▶ **AIM OF THE TASK**
Please quote exactly the opening lines of the data, from the first line to the one where "SC.camera = cam" appears.

----------------------------------------

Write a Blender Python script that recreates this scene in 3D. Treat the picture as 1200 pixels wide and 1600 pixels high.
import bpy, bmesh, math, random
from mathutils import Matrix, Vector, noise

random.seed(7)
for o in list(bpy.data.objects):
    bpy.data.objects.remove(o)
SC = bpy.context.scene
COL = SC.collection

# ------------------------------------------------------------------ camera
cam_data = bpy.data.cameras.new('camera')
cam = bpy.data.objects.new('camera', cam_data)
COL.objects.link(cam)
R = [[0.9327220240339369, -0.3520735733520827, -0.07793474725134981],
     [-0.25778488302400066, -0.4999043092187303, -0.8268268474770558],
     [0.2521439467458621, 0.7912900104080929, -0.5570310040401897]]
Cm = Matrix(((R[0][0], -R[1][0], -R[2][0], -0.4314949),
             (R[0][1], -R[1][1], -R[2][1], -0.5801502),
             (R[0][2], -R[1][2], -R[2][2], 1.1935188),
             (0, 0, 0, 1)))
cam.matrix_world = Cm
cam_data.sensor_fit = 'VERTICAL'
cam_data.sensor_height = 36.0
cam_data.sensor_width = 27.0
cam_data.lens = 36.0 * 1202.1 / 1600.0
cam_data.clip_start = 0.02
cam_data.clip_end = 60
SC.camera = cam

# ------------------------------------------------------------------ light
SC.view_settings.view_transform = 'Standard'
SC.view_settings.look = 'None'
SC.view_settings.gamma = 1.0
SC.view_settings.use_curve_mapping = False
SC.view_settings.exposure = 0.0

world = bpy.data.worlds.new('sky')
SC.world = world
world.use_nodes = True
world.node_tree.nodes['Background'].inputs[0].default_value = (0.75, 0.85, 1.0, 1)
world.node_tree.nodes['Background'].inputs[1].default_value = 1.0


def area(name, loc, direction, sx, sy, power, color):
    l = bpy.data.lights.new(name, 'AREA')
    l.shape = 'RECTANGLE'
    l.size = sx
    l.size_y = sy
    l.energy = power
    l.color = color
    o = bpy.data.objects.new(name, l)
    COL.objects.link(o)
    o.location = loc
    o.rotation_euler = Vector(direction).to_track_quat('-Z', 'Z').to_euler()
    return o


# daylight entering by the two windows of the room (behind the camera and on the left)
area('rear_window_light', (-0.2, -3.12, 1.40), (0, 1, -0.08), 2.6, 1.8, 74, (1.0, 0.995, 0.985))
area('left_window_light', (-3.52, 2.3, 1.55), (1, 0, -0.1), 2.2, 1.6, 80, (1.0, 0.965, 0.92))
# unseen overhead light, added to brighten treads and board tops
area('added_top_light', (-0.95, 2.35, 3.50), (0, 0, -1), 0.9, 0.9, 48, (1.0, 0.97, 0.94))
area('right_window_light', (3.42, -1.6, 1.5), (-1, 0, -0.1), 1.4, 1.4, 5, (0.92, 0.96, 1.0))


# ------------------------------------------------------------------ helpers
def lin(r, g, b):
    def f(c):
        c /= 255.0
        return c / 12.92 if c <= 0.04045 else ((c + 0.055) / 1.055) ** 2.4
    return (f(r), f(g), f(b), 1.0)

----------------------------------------

▶ **COMPLETE ANSWER**
Write a Blender Python script that recreates this scene in 3D. Treat the picture as 1200 pixels wide and 1600 pixels high.
import bpy, bmesh, math, random
from mathutils import Matrix, Vector, noise

random.seed(7)
for o in list(bpy.data.objects):
    bpy.data.objects.remove(o)
SC = bpy.context.scene
COL = SC.collection

# ------------------------------------------------------------------ camera
cam_data = bpy.data.cameras.new('camera')
cam = bpy.data.objects.new('camera', cam_data)
COL.objects.link(cam)
R = [[0.9327220240339369, -0.3520735733520827, -0.07793474725134981],
     [-0.25778488302400066, -0.4999043092187303, -0.8268268474770558],
     [0.2521439467458621, 0.7912900104080929, -0.5570310040401897]]
Cm = Matrix(((R[0][0], -R[1][0], -R[2][0], -0.4314949),
             (R[0][1], -R[1][1], -R[2][1], -0.5801502),
             (R[0][2], -R[1][2], -R[2][2], 1.1935188),
             (0, 0, 0, 1)))
cam.matrix_world = Cm
cam_data.sensor_fit = 'VERTICAL'
cam_data.sensor_height = 36.0
cam_data.sensor_width = 27.0
cam_data.lens = 36.0 * 1202.1 / 1600.0
cam_data.clip_start = 0.02
cam_data.clip_end = 60
SC.camera = cam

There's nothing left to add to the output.